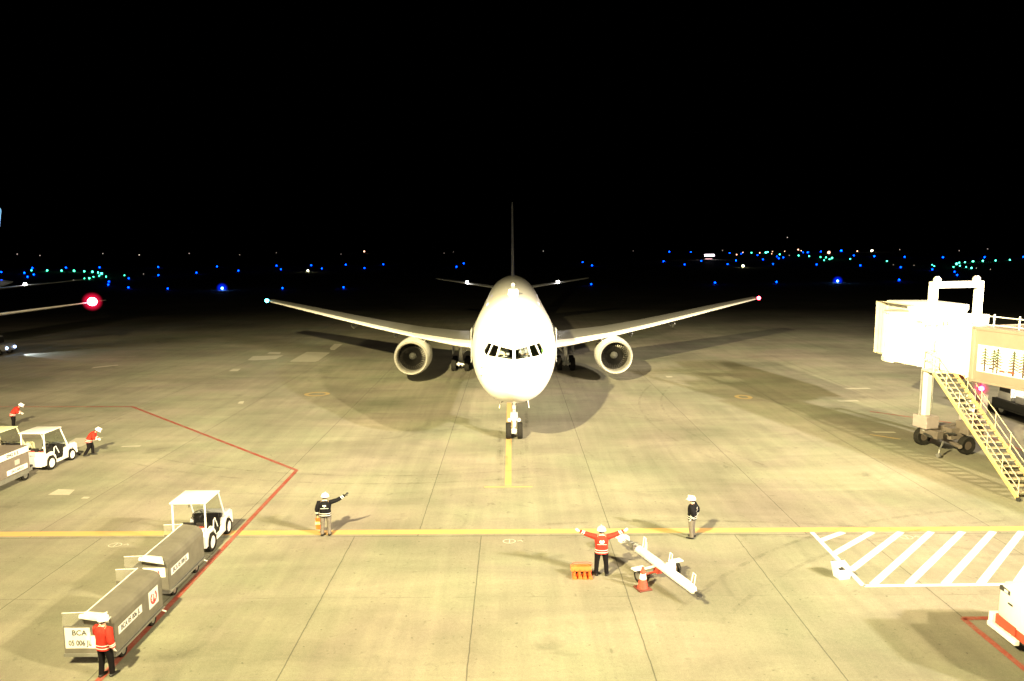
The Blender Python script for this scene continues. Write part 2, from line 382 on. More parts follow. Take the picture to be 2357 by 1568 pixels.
for (x, y, a0, da, rad) in ((34, 46, 2.7, .9, 24), (34, 46, 2.7, .9, 25.5), (22, 8, 1.7, .8, 20), (22, 8, 1.7, .8, 21.3), (-6, 60, 4.2, .8, 26), (-6, 60, 4.2, .8, 27.2), (6, -10, 1.2, .5, 38), (6, -10, 1.2, .5, 36.6)): arc(x, y, a0, da, rad)
for k in range(16):
    x = rr.uniform(-.9, .9); y = rr.uniform(33, 44); tq.append(seg((x, y), (x+rr.uniform(-.06, .06), y+rr.uniform(1.5, 5)), .2))
for x in (-5.2, -4.2, 4.2, 5.2): tq.append(seg((x, 58), (x, 110), .35))
flat('tyre_marks', tq, tm, .016)

# ------------------------------------------------------------------ airfield lights
LC = {'blue': (.0, .035, 1), 'green': (.06, 1, .55), 'dim': (1, .8, .65), 'yellow': (1, .95, .55), 'orange': (1, .5, .3)}
LS = {'blue': 22, 'green': 14, 'dim': 1.1, 'yellow': 22, 'orange': 4.5}
LN = {'blue': ('taxiway_light', 'small blue taxiway edge light glowing on the dark airfield', 'taxiway light', 'blue taxiway edge lights'),
      'green': ('centreline_light', 'small green taxiway centreline light glowing on the dark airfield', 'taxiway light', 'green taxiway centreline lights'),
      'dim': ('field_light', 'dim whitish light point far out on the dark airfield', 'field light', 'dim far field lights'),
      'yellow': ('guard_light', 'bright yellowish white lamp standing out on the dark airfield', 'airfield lamp', 'bright yellowish airfield lamps'),
      'orange': ('obstruction_light', 'orange pink light point near the horizon', 'field light', 'orange pink far lights')}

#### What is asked
Give an exact copy of the material, leaving out every picture.

#### Task solution
The Blender Python script for this scene continues. Write part 2, from line 382 on. More parts follow. Take the picture to be 2357 by 1568 pixels.
for (x, y, a0, da, rad) in ((34, 46, 2.7, .9, 24), (34, 46, 2.7, .9, 25.5), (22, 8, 1.7, .8, 20), (22, 8, 1.7, .8, 21.3), (-6, 60, 4.2, .8, 26), (-6, 60, 4.2, .8, 27.2), (6, -10, 1.2, .5, 38), (6, -10, 1.2, .5, 36.6)): arc(x, y, a0, da, rad)
for k in range(16):
    x = rr.uniform(-.9, .9); y = rr.uniform(33, 44); tq.append(seg((x, y), (x+rr.uniform(-.06, .06), y+rr.uniform(1.5, 5)), .2))
for x in (-5.2, -4.2, 4.2, 5.2): tq.append(seg((x, 58), (x, 110), .35))
flat('tyre_marks', tq, tm, .016)

# ------------------------------------------------------------------ airfield lights
LC = {'blue': (.0, .035, 1), 'green': (.06, 1, .55), 'dim': (1, .8, .65), 'yellow': (1, .95, .55), 'orange': (1, .5, .3)}
LS = {'blue': 22, 'green': 14, 'dim': 1.1, 'yellow': 22, 'orange': 4.5}
LN = {'blue': ('taxiway_light', 'small blue taxiway edge light glowing on the dark airfield', 'taxiway light', 'blue taxiway edge lights'),
      'green': ('centreline_light', 'small green taxiway centreline light glowing on the dark airfield', 'taxiway light', 'green taxiway centreline lights'),
      'dim': ('field_light', 'dim whitish light point far out on the dark airfield', 'field light', 'dim far field lights'),
      'yellow': ('guard_light', 'bright yellowish white lamp standing out on the dark airfield', 'airfield lamp', 'bright yellowish airfield lamps'),
      'orange': ('obstruction_light', 'orange pink light point near the horizon', 'field light', 'orange pink far lights')}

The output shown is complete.